● **Input rows**:
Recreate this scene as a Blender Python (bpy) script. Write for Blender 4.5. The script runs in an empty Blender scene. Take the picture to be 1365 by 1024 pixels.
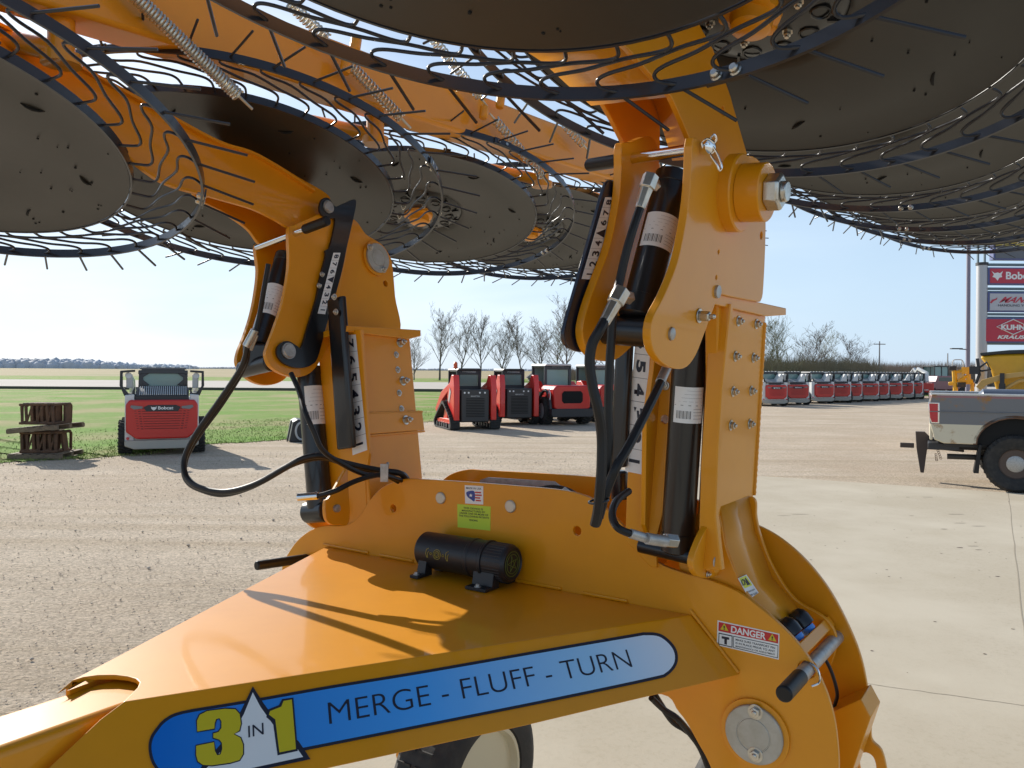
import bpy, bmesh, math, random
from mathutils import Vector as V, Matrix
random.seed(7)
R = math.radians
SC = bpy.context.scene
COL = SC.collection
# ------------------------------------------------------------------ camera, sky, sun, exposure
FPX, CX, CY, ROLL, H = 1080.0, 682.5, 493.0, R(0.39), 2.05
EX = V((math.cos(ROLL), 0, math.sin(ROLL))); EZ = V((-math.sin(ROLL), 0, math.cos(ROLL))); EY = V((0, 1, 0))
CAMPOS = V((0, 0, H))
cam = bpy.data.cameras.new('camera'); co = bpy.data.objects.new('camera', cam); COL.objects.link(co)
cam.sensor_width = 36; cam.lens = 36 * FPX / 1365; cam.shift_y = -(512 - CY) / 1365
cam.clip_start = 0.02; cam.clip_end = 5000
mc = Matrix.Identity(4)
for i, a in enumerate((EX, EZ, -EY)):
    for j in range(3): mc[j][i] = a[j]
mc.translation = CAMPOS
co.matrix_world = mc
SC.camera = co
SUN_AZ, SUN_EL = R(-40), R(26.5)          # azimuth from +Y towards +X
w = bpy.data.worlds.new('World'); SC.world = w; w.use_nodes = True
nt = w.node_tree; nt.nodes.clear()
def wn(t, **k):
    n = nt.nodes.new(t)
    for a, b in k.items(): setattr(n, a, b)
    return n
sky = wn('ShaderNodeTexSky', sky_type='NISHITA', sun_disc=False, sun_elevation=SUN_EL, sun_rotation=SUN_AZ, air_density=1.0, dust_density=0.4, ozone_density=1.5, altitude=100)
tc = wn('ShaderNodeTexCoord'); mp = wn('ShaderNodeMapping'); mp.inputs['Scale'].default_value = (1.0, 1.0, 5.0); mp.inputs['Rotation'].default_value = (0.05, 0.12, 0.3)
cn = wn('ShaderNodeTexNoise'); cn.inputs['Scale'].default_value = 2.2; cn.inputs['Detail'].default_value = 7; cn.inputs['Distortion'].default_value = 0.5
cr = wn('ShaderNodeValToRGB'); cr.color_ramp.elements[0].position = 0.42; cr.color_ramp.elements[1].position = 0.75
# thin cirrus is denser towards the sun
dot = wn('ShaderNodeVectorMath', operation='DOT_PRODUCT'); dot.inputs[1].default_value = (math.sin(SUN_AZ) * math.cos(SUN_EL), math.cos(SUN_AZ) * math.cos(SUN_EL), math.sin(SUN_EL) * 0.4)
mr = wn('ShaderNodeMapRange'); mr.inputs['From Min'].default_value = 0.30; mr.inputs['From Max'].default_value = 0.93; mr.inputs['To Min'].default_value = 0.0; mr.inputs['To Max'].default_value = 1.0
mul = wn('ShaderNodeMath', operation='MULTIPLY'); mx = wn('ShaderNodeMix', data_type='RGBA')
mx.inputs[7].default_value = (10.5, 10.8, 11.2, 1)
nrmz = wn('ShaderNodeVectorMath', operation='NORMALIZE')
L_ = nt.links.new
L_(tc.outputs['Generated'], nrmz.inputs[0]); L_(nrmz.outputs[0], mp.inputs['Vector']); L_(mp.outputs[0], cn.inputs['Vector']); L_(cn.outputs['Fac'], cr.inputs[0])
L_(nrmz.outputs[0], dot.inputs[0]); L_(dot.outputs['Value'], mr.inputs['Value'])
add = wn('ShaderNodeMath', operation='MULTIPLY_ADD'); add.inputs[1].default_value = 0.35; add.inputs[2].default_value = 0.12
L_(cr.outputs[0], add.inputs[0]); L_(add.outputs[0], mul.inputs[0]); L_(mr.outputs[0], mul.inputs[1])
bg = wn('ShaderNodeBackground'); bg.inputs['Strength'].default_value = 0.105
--
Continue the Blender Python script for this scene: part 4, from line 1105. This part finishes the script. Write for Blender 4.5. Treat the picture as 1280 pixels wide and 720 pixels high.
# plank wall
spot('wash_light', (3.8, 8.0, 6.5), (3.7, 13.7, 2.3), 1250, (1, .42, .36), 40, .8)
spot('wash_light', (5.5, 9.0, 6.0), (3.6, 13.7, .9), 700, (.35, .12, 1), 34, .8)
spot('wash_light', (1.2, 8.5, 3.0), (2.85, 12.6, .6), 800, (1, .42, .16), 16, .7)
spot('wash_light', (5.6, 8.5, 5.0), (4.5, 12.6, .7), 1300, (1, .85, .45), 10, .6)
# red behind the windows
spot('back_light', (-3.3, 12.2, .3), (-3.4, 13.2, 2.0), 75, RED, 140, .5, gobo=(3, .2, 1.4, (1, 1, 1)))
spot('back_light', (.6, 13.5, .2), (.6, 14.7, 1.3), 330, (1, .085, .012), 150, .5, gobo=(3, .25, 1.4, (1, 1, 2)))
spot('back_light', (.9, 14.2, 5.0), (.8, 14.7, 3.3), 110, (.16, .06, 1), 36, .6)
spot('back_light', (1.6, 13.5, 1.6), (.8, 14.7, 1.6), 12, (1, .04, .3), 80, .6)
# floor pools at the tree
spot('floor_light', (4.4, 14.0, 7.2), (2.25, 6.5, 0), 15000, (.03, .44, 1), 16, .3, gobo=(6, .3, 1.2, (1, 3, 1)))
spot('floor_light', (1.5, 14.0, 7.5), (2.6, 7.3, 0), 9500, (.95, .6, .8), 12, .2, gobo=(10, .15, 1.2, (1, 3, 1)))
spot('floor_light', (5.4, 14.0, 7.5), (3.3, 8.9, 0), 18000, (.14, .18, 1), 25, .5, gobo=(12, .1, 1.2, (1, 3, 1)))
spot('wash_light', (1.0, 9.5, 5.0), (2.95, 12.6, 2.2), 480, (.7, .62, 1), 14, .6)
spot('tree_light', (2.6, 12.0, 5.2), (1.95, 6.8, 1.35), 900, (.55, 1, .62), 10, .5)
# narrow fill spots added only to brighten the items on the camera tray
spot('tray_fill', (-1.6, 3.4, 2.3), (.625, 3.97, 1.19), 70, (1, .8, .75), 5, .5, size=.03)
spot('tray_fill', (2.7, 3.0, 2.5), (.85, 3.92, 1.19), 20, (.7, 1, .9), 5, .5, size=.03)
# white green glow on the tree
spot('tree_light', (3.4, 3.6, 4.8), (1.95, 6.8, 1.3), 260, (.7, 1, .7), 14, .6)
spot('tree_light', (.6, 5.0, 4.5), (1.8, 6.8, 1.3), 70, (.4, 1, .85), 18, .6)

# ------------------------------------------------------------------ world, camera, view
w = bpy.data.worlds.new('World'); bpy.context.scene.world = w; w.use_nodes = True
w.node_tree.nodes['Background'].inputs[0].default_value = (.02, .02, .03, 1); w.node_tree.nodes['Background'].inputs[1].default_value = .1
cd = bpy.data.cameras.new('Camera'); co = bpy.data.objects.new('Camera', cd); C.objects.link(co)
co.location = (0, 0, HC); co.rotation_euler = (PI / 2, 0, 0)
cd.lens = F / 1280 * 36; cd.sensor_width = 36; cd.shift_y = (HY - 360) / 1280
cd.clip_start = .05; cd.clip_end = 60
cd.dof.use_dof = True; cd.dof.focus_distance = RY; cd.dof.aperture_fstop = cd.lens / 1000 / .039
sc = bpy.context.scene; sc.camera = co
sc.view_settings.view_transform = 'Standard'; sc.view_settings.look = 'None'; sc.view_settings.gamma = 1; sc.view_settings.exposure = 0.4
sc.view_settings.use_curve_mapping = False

● **Aim of the task**:
The line with "Continue the Blender" marks the start and the line with "1, .85), 18, .6)" marks the end; transcribe every line in that stretch, unchanged.

● **Complete output**:
Continue the Blender Python script for this scene: part 4, from line 1105. This part finishes the script. Write for Blender 4.5. Treat the picture as 1280 pixels wide and 720 pixels high.
# plank wall
spot('wash_light', (3.8, 8.0, 6.5), (3.7, 13.7, 2.3), 1250, (1, .42, .36), 40, .8)
spot('wash_light', (5.5, 9.0, 6.0), (3.6, 13.7, .9), 700, (.35, .12, 1), 34, .8)
spot('wash_light', (1.2, 8.5, 3.0), (2.85, 12.6, .6), 800, (1, .42, .16), 16, .7)
spot('wash_light', (5.6, 8.5, 5.0), (4.5, 12.6, .7), 1300, (1, .85, .45), 10, .6)
# red behind the windows
spot('back_light', (-3.3, 12.2, .3), (-3.4, 13.2, 2.0), 75, RED, 140, .5, gobo=(3, .2, 1.4, (1, 1, 1)))
spot('back_light', (.6, 13.5, .2), (.6, 14.7, 1.3), 330, (1, .085, .012), 150, .5, gobo=(3, .25, 1.4, (1, 1, 2)))
spot('back_light', (.9, 14.2, 5.0), (.8, 14.7, 3.3), 110, (.16, .06, 1), 36, .6)
spot('back_light', (1.6, 13.5, 1.6), (.8, 14.7, 1.6), 12, (1, .04, .3), 80, .6)
# floor pools at the tree
spot('floor_light', (4.4, 14.0, 7.2), (2.25, 6.5, 0), 15000, (.03, .44, 1), 16, .3, gobo=(6, .3, 1.2, (1, 3, 1)))
spot('floor_light', (1.5, 14.0, 7.5), (2.6, 7.3, 0), 9500, (.95, .6, .8), 12, .2, gobo=(10, .15, 1.2, (1, 3, 1)))
spot('floor_light', (5.4, 14.0, 7.5), (3.3, 8.9, 0), 18000, (.14, .18, 1), 25, .5, gobo=(12, .1, 1.2, (1, 3, 1)))
spot('wash_light', (1.0, 9.5, 5.0), (2.95, 12.6, 2.2), 480, (.7, .62, 1), 14, .6)
spot('tree_light', (2.6, 12.0, 5.2), (1.95, 6.8, 1.35), 900, (.55, 1, .62), 10, .5)
# narrow fill spots added only to brighten the items on the camera tray
spot('tray_fill', (-1.6, 3.4, 2.3), (.625, 3.97, 1.19), 70, (1, .8, .75), 5, .5, size=.03)
spot('tray_fill', (2.7, 3.0, 2.5), (.85, 3.92, 1.19), 20, (.7, 1, .9), 5, .5, size=.03)
# white green glow on the tree
spot('tree_light', (3.4, 3.6, 4.8), (1.95, 6.8, 1.3), 260, (.7, 1, .7), 14, .6)
spot('tree_light', (.6, 5.0, 4.5), (1.8, 6.8, 1.3), 70, (.4, 1, .85), 18, .6)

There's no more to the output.